Cette fronde interne est moins spectaculaire que les manifestations de rue et les foulards qui s’envolent, mais elle est plus insidieuse. Le poison de la division nourrit la vieille rivalité entre les clans politico-religieux et régionaux qui structurent l’Iran depuis 1979. Cette contestation intérieure peut contaminer le cœur du régime, l’entourage du guide. C’est sans doute ce que le pouvoir peut redouter de pire.

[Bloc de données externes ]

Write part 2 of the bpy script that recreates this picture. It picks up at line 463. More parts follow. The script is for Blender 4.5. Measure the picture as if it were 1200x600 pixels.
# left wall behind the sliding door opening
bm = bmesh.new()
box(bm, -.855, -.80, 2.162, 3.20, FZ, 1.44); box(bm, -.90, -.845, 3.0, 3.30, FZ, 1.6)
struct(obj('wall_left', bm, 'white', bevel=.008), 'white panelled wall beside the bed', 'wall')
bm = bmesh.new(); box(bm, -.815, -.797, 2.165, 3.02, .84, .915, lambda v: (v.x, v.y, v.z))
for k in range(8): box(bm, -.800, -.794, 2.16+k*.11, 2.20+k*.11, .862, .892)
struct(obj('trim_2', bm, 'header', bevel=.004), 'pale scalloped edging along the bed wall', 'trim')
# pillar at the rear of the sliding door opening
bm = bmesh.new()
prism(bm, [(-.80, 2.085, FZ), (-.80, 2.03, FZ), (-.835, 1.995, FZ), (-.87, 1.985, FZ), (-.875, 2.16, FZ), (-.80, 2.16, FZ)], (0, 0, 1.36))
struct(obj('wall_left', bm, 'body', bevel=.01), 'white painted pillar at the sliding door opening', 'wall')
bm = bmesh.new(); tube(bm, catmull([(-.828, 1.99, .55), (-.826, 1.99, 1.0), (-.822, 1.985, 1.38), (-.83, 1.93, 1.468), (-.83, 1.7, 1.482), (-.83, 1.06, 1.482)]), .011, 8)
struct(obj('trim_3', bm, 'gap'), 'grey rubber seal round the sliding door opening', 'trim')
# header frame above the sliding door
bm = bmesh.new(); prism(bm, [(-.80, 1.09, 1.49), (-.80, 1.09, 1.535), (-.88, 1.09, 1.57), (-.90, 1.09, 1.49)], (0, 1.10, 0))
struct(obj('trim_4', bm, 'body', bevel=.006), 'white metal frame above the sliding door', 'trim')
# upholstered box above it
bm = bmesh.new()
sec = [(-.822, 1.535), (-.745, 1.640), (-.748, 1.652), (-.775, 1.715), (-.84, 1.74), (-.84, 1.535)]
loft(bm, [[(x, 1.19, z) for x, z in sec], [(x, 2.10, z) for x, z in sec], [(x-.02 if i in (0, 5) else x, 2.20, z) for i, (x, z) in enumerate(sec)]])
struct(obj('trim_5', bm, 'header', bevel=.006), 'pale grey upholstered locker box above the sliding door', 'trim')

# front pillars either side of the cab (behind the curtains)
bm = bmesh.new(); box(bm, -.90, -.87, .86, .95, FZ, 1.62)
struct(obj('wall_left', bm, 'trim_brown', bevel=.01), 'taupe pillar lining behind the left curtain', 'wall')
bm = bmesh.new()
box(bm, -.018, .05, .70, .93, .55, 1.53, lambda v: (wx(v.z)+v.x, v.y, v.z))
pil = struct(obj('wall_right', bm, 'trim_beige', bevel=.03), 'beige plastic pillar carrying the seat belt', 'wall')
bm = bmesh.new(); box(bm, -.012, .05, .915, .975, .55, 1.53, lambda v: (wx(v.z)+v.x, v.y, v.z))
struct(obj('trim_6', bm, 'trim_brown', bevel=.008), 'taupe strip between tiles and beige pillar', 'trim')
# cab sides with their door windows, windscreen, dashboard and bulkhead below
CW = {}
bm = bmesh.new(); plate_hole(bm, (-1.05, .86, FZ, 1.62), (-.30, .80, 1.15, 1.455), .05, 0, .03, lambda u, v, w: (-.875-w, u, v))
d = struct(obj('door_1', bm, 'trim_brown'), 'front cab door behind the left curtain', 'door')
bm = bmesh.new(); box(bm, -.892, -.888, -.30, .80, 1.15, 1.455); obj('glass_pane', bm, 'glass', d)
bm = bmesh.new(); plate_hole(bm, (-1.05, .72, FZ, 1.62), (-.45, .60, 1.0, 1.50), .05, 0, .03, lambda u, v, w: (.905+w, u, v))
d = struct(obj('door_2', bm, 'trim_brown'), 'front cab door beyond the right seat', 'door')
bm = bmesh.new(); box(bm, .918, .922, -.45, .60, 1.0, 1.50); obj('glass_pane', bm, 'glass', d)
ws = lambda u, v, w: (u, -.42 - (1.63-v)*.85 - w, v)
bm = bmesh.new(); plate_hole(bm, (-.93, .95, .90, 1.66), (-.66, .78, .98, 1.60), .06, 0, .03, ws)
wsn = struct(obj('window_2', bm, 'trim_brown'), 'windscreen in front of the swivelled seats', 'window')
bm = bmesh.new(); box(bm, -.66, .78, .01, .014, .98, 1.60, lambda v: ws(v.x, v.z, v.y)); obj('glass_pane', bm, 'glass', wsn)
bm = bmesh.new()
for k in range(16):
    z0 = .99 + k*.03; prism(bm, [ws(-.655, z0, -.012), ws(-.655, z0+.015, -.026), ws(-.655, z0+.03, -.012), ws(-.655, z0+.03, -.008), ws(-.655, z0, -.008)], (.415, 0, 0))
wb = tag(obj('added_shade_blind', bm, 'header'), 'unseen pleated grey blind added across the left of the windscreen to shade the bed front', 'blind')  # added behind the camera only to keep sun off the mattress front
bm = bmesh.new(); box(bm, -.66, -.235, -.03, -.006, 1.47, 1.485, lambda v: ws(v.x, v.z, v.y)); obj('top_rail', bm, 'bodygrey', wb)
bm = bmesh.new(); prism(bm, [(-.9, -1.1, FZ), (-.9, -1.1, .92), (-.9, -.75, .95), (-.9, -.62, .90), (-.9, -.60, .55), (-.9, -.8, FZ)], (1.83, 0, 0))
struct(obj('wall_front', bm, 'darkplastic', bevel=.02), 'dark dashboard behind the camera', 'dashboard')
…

Les différents échelons de la théocratie chiite iranienne ne sont pas tous sur la même ligne radicale et interventionniste qui prévaut depuis quarante ans à Téhéran, même si elle s’est renforcée avec l’élection du président ultra-conservateur Ebrahim Raïssi, en août 2021. Ceux-là veulent préserver coûte que coûte « la pureté idéologique et révolutionnaire » du système. Mais si les sanctions économiques et financières internationales pèsent en priorité sur les plus modestes des 80 millions d’Iraniens, elles affectent désormais d’autres couches sociales, à des degrés divers. Les classes moyennes et supérieures sont directement concernées, notamment parmi les élites connectées au monde, pour leurs affaires ou même pour la formation de leurs enfants, souvent envoyés étudier dans les meilleurs établissements étrangers. Le décalage entre ces élites et la nomenklatura islamique s’aggrave.
Il est très difficile d’évaluer la proportion des partisans du régime susceptibles d’accepter un assouplissement des règles les plus dures, mais des voix se sont déjà élevées pour critiquer, mezzo voce bien sûr, le coût et les raisons de l’interventionnisme iranien à l’étranger, pour déplorer le nombre de « martyrs » sacrifiés dans ces combats lointains (on parle de milliers de combattants iraniens tués en Syrie).
Les dirigeants répètent que la défense des frontières de l’Iran se joue aussi en Syrie et au Liban, au Yémen et en Irak, grâce au soutien des « défenseurs du sanctuaire », selon les termes officiels. Mais d’autres voix estiment que les quelque 30 milliards de dollars dépensés chaque année pour le soutien à la Syrie de Bachar el-Assad, au Hezbollah libanais, au Hamas palestinien, aux rebelles houthis du Yémen ou aux milices amies irakiennes, seraient mieux utilisés en Iran même. Pour améliorer le quotidien de la population, pour moderniser l’appareil industriel, agricole et même militaire du pays.